Problem details: Reproduce, please, only the lines from the first line below to the line containing "sc.camera = cam", inclusive.

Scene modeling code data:

[start]

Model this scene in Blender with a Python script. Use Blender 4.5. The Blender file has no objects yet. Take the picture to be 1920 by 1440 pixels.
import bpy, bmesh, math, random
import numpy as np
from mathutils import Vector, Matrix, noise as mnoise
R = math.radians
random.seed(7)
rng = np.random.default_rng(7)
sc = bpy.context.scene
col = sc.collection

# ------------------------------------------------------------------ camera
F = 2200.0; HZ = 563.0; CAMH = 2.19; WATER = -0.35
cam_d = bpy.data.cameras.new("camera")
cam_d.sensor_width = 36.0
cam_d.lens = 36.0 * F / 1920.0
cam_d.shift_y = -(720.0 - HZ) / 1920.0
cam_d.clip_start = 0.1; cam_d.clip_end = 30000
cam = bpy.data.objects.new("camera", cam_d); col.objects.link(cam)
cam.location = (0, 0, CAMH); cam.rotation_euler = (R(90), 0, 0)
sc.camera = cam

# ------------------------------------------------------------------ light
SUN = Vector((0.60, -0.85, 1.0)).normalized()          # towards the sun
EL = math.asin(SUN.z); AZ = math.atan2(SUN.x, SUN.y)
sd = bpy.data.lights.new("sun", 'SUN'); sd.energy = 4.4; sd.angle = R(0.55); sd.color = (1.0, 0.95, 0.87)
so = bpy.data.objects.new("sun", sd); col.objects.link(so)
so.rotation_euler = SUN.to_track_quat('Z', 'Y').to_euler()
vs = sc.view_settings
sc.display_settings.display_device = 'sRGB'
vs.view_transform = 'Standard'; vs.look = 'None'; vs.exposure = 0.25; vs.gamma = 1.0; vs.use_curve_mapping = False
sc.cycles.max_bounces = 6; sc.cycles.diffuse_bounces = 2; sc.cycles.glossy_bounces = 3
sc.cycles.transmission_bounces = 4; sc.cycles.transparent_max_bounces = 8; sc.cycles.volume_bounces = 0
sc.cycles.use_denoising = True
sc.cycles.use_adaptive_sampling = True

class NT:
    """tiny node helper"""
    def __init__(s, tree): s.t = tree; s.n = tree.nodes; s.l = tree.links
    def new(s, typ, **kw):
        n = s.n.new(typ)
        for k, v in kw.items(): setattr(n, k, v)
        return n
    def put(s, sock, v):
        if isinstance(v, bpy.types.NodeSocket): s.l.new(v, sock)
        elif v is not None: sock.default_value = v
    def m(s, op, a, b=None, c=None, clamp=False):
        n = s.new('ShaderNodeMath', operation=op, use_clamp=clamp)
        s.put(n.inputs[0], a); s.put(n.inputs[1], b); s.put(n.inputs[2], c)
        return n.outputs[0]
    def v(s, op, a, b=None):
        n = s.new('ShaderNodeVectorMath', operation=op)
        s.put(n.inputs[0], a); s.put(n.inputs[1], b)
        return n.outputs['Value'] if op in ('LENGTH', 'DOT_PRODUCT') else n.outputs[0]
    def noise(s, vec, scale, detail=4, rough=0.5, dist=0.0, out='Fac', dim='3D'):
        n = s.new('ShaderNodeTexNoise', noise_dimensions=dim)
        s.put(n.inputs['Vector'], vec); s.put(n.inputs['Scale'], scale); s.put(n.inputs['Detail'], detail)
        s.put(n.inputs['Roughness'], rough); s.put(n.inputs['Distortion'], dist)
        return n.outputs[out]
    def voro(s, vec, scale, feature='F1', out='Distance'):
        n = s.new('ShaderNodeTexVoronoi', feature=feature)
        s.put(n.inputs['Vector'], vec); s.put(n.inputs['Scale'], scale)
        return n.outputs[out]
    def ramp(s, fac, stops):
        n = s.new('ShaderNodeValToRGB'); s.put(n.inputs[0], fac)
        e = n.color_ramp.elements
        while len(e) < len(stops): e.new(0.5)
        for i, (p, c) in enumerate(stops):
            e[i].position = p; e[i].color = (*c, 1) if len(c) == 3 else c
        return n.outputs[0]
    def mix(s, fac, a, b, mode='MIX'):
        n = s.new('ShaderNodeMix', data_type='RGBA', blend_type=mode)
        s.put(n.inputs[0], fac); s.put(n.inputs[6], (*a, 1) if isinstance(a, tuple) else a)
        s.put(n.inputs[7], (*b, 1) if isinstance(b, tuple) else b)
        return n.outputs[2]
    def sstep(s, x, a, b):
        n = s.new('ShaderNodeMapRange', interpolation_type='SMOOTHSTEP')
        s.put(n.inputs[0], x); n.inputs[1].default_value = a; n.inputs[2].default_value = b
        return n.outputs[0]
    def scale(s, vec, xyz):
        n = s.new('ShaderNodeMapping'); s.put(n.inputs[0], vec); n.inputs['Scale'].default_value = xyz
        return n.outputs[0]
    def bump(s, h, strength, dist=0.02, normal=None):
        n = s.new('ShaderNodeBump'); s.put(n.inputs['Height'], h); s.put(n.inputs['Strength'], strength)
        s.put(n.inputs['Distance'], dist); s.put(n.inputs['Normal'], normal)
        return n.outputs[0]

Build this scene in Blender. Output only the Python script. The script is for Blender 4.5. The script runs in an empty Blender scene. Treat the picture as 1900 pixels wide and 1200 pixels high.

[end]

Written answer:
Model this scene in Blender with a Python script. Use Blender 4.5. The Blender file has no objects yet. Take the picture to be 1920 by 1440 pixels.
import bpy, bmesh, math, random
import numpy as np
from mathutils import Vector, Matrix, noise as mnoise
R = math.radians
random.seed(7)
rng = np.random.default_rng(7)
sc = bpy.context.scene
col = sc.collection

# ------------------------------------------------------------------ camera
F = 2200.0; HZ = 563.0; CAMH = 2.19; WATER = -0.35
cam_d = bpy.data.cameras.new("camera")
cam_d.sensor_width = 36.0
cam_d.lens = 36.0 * F / 1920.0
cam_d.shift_y = -(720.0 - HZ) / 1920.0
cam_d.clip_start = 0.1; cam_d.clip_end = 30000
cam = bpy.data.objects.new("camera", cam_d); col.objects.link(cam)
cam.location = (0, 0, CAMH); cam.rotation_euler = (R(90), 0, 0)
sc.camera = cam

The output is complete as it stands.